Extraits d’un article du quotidien « Eesti Päevaleht »

L’historien Eerik Niiles Kross écrit que ce conflit d’Eglise sera résolu seulement lorsque l’Eglise de Moscou cessera d’être un instrument politique pour devenir une Eglise spirituelle.

Il y a quelques jours le Patriarcat de Moscou a annoncé lors d’une conférence de l’OSCE, qu’il déclinait la proposition du Gouvernement d’Estonie d’enregistrer l’Eglise Orthodoxe dépendant de Moscou comme un diocèse en Estonie. Le statut proposé, dit-il, ne tient pas compte « des siècles de traditions » de l’Eglise et de « la véracité de son histoire ». Aussi, ajoute-t-il, cette loi ne reconnaît pas la continuité historique de l’Eglise russe en Estonie.
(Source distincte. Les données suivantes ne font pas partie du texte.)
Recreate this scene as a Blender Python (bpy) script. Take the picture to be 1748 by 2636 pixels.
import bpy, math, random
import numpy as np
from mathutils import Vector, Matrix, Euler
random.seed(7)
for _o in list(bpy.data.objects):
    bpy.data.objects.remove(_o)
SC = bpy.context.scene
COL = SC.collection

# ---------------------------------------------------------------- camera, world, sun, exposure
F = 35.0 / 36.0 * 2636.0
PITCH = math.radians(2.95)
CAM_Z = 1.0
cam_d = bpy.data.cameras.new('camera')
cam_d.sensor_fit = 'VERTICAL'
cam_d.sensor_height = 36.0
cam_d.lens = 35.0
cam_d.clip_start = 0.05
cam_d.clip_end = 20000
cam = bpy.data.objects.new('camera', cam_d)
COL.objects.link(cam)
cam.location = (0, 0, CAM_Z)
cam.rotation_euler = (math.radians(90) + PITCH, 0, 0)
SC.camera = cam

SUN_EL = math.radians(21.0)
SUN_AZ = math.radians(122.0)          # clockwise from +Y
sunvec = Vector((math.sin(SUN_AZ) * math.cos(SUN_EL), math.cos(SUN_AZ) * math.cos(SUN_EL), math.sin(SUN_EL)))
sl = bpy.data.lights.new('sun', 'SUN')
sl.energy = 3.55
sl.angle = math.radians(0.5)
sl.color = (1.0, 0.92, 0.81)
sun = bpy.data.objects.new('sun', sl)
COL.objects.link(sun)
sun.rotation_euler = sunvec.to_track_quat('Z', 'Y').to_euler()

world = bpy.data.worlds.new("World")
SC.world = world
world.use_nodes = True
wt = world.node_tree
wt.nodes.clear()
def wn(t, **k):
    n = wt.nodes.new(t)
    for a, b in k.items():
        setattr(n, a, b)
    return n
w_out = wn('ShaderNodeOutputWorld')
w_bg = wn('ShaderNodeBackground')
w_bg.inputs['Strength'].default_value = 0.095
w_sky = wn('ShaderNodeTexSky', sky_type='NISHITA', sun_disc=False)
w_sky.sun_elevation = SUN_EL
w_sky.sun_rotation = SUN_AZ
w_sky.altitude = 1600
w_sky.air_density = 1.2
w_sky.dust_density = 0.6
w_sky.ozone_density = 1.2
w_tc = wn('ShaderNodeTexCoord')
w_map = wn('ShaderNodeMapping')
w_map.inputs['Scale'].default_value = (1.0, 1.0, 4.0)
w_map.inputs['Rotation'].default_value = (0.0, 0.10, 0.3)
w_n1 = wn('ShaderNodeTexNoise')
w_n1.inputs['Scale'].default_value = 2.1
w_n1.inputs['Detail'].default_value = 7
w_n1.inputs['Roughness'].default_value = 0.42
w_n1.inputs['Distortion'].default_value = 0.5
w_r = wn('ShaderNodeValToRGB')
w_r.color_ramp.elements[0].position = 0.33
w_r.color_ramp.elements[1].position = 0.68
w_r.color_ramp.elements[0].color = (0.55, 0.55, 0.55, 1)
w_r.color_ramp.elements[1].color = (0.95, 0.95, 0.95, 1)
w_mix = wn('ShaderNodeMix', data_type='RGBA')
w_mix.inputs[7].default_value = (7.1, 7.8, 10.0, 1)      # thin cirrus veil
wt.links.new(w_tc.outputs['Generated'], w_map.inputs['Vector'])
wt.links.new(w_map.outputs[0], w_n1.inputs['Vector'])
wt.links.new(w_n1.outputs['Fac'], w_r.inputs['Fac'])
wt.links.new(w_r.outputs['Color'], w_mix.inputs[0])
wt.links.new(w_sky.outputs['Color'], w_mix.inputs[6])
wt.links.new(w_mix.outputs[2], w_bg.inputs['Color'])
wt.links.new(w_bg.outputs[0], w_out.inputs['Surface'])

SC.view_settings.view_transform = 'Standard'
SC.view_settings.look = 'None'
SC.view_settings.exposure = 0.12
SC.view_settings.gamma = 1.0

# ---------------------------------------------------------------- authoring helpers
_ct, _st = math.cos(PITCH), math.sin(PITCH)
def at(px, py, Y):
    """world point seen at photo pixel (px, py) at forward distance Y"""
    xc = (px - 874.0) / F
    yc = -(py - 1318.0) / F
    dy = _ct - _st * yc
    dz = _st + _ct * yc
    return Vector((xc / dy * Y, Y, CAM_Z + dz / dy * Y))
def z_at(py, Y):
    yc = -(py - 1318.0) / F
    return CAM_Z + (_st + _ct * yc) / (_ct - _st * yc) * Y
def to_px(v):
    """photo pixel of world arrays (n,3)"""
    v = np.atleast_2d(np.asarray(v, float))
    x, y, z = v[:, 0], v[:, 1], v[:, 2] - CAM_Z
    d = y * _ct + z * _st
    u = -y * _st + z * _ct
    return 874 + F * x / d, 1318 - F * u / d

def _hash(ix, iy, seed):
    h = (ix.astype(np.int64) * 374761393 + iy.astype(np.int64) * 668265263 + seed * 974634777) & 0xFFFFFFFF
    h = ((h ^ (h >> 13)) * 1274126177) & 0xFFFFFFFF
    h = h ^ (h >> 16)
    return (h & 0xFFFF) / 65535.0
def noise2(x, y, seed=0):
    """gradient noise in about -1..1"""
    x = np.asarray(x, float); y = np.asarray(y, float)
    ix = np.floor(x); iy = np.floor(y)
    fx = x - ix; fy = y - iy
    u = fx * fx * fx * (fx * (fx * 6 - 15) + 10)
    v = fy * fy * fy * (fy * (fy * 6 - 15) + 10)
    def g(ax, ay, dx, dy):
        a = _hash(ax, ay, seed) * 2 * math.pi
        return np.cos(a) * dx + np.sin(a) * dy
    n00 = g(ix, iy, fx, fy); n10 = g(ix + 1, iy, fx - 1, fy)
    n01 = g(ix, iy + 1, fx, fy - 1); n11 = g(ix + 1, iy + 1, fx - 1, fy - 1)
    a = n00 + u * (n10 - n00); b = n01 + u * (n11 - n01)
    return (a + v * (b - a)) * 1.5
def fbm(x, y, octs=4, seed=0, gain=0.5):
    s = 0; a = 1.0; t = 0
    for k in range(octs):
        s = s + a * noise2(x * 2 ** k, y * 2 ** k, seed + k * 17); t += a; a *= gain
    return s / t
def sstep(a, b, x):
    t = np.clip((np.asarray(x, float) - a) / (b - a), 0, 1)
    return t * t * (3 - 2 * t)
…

Le problème consiste en ce qu’il est impossible d’affirmer cela, parce que cette Eglise n’a pas existé en Estonie de manière continue. Dans ce cas, la République Estonienne devrait admettre que l’ambassade russe à Tallinn est la même que l’Administration Provinciale (Gubernskoye Nachal’stvo) du temps du Tsar et que celle-ci a existé de façon continue en Estonie.

 

LES BOLCHEVIKS ONT SOUMIS L’EGLISE

Le chef de l’Eglise russe depuis Pierre I jusqu’au coup d’Etat bolchevique, a été le tsar. En assassinant Nicolas II, les Bolcheviks, non seulement, ont tué un monarque, mais ils ont aussi assassiné le chef de l’Eglise, Eglise connue depuis un millénaire pour ses peintres d’icônes, ses architectes, ses auteurs comme Dostoïevsky, Tolstoï et d’autres. La politique officielle des Bolcheviks voulait détruire la structure de l’Eglise et professer un athéisme militant. Le clergé a été désigné comme ennemi du peuple et les métropolites, les évêques et les prêtres ont été arrêté du seul fait de leurs activités. Ainsi, il y avait 50 000 prêtres et 167 évêques avant la révolution, il ne restait qu’une centaine de prêtres et 7 évêques en 1939. Beaucoup de russes croyants étaient persuadés que le pouvoir des Bolcheviques venait de Satan et qu’un de leurs leaders était l’Antéchrist. C’est dans cette époque et dans ce contexte que Bulgakov a écrit son  » Maître et Margarita ».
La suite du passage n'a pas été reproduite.